Jueves 13 de Septiembre – MÁS QUE PALABRAS – Meditacion para Adultos

MÁS QUE PALABRAS

«Vosotros sois la luz del mundo una ciudad asentada sobre un monte no se puede esconder» (Mateo 5: 14).

NOEMÍ Y ELIMELEC junto a sus dos hijos, Malón y Quelión, se mudaron de Belén de Judá a los campos de Moab a causa de una gran sequía en Palestina que provocó escasez de cosechas y, por lo tanto, hambre. La distancia que recorrieron hasta Moab equivalía a varios días de camino alrededor del mar Muerto. Moab era una tierra fértil, de ganadería y agricultura.

Noemí pasó por difíciles pruebas. Ella y su familia habitaron en Moab por diez años. En ese corto tiempo murieron su marido y sus dos hijos, quienes se habían casado en Moab, uno con Orfa y el otro con Rut, ambas moabitas. Las tres mujeres se quedaron solas y tenían que buscar cómo sobrevivir. A Noemí le llegó la noticia de que el hambre ya había cesado en las tierras de Palestina, y se comenzaban a levantar buenas cosechas. Entonces, Noemí le dijo a sus nueras: «Andad, volveos cada una a la casa de su madre. Que Jehová tenga de vosotras misericordia, como la habéis tenido vosotras con los que murieron y conmigo» (Rut 1: 8).

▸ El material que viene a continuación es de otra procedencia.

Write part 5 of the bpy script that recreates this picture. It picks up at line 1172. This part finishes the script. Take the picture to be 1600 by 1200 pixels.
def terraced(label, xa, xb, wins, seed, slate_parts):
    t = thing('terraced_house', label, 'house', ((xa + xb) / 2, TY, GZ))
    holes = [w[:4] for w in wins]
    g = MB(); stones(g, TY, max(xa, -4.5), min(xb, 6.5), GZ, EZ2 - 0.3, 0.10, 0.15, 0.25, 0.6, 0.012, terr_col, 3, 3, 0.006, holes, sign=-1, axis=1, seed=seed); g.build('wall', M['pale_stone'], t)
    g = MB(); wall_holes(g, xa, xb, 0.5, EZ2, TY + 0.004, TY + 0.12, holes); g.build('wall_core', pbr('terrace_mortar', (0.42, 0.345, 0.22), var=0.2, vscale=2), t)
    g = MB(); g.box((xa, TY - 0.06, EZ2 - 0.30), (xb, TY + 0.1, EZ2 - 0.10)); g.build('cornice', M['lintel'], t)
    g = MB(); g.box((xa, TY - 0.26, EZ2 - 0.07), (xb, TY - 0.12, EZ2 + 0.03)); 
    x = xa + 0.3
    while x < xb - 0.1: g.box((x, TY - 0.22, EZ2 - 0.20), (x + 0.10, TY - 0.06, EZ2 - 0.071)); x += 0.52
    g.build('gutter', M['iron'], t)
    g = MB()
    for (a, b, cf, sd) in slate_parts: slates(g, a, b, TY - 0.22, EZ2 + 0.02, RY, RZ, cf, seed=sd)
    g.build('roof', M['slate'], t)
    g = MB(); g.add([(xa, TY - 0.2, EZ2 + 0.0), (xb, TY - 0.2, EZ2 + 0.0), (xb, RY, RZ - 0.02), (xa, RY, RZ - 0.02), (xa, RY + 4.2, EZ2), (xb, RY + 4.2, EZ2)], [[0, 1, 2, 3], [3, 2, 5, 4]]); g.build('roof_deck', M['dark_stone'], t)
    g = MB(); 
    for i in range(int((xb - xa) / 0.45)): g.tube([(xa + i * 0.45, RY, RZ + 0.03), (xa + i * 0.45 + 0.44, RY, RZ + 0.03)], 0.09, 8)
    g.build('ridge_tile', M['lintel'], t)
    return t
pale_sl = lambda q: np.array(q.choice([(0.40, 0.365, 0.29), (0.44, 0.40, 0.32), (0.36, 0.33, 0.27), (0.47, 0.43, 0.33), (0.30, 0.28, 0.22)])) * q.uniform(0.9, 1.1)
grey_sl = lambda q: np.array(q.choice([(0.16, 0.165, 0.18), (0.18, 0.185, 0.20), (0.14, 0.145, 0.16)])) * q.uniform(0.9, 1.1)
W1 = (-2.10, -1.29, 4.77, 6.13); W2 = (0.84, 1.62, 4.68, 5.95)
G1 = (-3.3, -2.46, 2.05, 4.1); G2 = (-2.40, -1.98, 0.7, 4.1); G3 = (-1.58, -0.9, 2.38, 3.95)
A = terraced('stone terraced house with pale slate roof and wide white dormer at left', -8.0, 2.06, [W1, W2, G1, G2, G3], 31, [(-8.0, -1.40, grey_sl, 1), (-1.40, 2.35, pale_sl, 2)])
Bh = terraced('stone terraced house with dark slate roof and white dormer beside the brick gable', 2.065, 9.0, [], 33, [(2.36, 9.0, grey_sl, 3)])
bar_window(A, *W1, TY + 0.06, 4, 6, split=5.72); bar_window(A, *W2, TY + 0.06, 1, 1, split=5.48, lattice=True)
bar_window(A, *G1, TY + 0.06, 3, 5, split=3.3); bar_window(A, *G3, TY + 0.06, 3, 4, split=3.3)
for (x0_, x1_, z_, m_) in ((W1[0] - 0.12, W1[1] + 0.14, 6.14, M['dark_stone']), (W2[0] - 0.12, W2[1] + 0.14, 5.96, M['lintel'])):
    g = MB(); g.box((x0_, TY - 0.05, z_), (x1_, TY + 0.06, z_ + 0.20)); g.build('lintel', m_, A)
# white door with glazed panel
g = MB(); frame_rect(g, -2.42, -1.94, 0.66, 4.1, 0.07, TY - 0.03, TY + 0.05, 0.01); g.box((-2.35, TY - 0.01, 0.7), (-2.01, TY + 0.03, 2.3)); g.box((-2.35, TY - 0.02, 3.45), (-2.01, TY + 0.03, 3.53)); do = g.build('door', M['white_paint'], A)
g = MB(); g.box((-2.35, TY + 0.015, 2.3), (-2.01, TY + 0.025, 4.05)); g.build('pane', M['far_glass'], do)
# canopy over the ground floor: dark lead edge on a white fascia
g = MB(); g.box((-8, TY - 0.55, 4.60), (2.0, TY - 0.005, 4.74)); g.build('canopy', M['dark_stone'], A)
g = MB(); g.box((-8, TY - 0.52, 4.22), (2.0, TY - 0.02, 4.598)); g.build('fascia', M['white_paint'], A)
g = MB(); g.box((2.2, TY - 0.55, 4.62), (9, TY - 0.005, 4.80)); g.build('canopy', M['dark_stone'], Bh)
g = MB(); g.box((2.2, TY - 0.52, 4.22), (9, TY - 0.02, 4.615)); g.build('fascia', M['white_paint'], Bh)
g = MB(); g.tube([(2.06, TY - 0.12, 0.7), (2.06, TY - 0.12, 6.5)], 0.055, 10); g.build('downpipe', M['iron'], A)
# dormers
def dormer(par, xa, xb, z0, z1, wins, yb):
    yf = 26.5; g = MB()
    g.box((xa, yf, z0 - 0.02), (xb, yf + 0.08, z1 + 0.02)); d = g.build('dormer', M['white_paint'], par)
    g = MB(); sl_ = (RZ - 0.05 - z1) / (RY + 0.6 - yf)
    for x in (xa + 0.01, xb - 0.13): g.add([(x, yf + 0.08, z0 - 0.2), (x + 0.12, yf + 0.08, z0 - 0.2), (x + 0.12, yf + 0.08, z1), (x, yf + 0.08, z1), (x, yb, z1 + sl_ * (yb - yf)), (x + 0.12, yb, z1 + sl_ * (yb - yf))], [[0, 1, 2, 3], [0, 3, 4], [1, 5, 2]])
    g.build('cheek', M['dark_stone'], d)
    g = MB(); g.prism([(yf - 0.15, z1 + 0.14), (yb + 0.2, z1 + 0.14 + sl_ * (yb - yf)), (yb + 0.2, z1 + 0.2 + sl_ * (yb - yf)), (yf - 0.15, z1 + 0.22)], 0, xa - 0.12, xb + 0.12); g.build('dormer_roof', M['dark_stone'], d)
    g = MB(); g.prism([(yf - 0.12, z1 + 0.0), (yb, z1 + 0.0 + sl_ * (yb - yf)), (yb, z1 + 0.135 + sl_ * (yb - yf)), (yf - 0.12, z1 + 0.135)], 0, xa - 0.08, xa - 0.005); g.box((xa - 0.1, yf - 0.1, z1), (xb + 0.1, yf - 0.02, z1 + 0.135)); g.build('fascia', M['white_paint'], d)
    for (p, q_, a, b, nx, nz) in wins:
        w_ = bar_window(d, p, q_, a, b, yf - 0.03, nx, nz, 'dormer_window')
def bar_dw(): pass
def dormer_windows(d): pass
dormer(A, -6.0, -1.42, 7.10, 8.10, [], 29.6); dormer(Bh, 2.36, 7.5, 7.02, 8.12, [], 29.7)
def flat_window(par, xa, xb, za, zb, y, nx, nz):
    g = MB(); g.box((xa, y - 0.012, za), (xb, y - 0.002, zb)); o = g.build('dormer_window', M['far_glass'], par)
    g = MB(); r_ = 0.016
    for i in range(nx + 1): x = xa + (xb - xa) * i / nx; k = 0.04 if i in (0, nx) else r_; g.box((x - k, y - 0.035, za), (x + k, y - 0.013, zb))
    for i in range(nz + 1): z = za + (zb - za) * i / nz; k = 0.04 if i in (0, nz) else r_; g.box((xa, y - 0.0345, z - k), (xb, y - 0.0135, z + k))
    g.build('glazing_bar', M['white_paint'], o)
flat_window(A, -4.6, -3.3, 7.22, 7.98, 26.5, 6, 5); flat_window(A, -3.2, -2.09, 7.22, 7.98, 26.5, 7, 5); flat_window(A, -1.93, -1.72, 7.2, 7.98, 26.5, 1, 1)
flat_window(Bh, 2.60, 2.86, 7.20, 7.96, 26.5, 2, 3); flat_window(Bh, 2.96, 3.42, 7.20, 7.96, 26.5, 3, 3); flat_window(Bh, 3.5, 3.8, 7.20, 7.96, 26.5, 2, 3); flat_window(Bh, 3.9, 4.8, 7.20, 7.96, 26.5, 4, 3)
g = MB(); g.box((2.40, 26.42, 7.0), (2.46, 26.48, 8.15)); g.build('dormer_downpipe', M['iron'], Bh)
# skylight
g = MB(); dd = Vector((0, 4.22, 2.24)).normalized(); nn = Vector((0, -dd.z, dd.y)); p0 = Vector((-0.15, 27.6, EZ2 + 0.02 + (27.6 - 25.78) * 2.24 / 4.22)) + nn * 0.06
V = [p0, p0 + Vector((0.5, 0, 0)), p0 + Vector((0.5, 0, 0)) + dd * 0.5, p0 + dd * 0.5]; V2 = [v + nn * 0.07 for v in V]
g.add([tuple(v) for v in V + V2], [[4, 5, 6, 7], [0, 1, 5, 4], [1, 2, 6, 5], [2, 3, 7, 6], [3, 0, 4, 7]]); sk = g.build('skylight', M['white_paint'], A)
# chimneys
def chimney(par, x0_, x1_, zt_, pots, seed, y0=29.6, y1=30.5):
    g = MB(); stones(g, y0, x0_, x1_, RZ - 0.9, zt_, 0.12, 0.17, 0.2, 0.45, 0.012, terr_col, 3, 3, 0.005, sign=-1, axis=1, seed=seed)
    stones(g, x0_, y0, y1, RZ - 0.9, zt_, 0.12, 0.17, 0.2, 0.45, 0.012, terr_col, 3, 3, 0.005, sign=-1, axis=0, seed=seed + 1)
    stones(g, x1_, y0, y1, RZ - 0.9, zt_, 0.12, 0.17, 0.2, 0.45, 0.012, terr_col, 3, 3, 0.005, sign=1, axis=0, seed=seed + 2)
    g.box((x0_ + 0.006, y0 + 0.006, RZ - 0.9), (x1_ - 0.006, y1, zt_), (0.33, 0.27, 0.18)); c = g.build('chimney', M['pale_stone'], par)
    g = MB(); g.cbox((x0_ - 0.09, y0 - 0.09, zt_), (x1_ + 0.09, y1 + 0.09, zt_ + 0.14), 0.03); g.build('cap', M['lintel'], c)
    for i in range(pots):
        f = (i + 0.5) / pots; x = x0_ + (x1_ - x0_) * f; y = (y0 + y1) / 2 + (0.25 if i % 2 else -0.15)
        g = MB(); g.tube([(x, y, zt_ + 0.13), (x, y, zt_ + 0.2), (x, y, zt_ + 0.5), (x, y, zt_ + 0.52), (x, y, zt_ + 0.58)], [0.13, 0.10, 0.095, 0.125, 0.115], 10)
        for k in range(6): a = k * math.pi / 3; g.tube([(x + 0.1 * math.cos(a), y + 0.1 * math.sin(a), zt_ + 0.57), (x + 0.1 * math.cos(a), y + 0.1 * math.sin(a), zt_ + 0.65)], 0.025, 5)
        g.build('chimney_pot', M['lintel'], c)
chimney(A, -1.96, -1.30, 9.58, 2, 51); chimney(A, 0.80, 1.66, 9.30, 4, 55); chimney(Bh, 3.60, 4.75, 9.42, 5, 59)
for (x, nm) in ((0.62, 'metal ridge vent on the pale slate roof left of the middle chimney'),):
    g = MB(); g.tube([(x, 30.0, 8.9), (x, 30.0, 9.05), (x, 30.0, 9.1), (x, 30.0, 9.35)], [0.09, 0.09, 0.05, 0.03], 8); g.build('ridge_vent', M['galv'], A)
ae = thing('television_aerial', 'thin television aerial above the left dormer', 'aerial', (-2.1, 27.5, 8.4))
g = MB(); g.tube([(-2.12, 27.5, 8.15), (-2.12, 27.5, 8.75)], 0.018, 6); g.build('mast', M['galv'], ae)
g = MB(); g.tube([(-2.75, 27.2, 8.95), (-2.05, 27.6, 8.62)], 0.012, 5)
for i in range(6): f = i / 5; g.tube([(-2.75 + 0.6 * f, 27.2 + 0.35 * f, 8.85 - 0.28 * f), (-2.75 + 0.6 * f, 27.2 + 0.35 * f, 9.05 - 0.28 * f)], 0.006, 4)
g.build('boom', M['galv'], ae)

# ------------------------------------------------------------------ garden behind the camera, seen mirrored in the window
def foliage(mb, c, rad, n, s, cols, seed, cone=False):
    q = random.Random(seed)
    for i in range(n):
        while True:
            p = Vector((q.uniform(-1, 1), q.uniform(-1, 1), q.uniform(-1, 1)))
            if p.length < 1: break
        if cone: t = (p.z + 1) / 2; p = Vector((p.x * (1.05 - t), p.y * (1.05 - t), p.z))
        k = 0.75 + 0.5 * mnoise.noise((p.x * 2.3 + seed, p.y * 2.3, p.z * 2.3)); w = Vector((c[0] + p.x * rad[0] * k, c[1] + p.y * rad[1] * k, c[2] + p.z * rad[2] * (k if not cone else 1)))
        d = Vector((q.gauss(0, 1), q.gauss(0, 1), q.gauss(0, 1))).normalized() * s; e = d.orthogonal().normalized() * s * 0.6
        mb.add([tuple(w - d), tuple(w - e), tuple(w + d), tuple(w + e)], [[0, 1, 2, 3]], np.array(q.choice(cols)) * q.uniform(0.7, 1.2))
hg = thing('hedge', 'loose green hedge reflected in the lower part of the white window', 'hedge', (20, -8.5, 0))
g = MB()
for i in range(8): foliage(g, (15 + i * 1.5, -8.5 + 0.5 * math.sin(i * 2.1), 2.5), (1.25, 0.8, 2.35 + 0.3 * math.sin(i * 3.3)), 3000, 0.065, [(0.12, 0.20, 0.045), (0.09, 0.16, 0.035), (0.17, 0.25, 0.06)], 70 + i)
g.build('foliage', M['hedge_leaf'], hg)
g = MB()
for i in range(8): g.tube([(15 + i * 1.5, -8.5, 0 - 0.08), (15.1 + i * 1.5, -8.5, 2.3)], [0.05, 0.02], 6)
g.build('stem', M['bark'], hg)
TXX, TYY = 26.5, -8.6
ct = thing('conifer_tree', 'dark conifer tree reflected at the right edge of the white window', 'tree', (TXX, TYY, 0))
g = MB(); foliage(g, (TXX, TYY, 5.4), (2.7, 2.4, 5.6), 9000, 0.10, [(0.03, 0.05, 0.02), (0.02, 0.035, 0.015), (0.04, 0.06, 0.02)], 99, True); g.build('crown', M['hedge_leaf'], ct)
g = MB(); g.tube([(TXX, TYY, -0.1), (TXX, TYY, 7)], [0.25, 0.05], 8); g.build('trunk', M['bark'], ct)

Durante los diez años en Moab, Noemí hizo un trabajo misionero excepcional. No perdió el tiempo, y aprovechó cada oportunidad de testificar acerca de Dios. Les habló de él a sus hijos y a sus nueras, predicó con su testimonio, con una vida piadosa, con un trato social lleno de amor y misericordia. Noemí amaba mucho a sus nueras y lo demostraba. Orfa y Rut, al ser moabitas, tenían una cultura diferente, prácticas y costumbres distintas a la de sus maridos. Sin embargo, Noemí jamás intentó cambiárselas, sino convivió con ellas sin perder sus creencias y mostró amor hacia Dios y hacia ellas. Una de las características más admirables de Noemí fue su actitud para sociabilizar con personas que tenían otras formas de pensar. Cuando llegaba el momento de orar, de acuerdo a la costumbre hebrea, ella se apartaba para hacerlo; cuando llegaba el momento de recibir el sábado, ella lo hacía con sus hijos y su marido. Luego de que ellos murieron, llevaba a cabo todas esas costumbres sin decirles a sus nueras que tenían que hacer lo mismo.

Las acciones valen más que las palabras. Nuestro testimonio es más poderoso que lo que hablamos. Que nuestra vida hable de Cristo.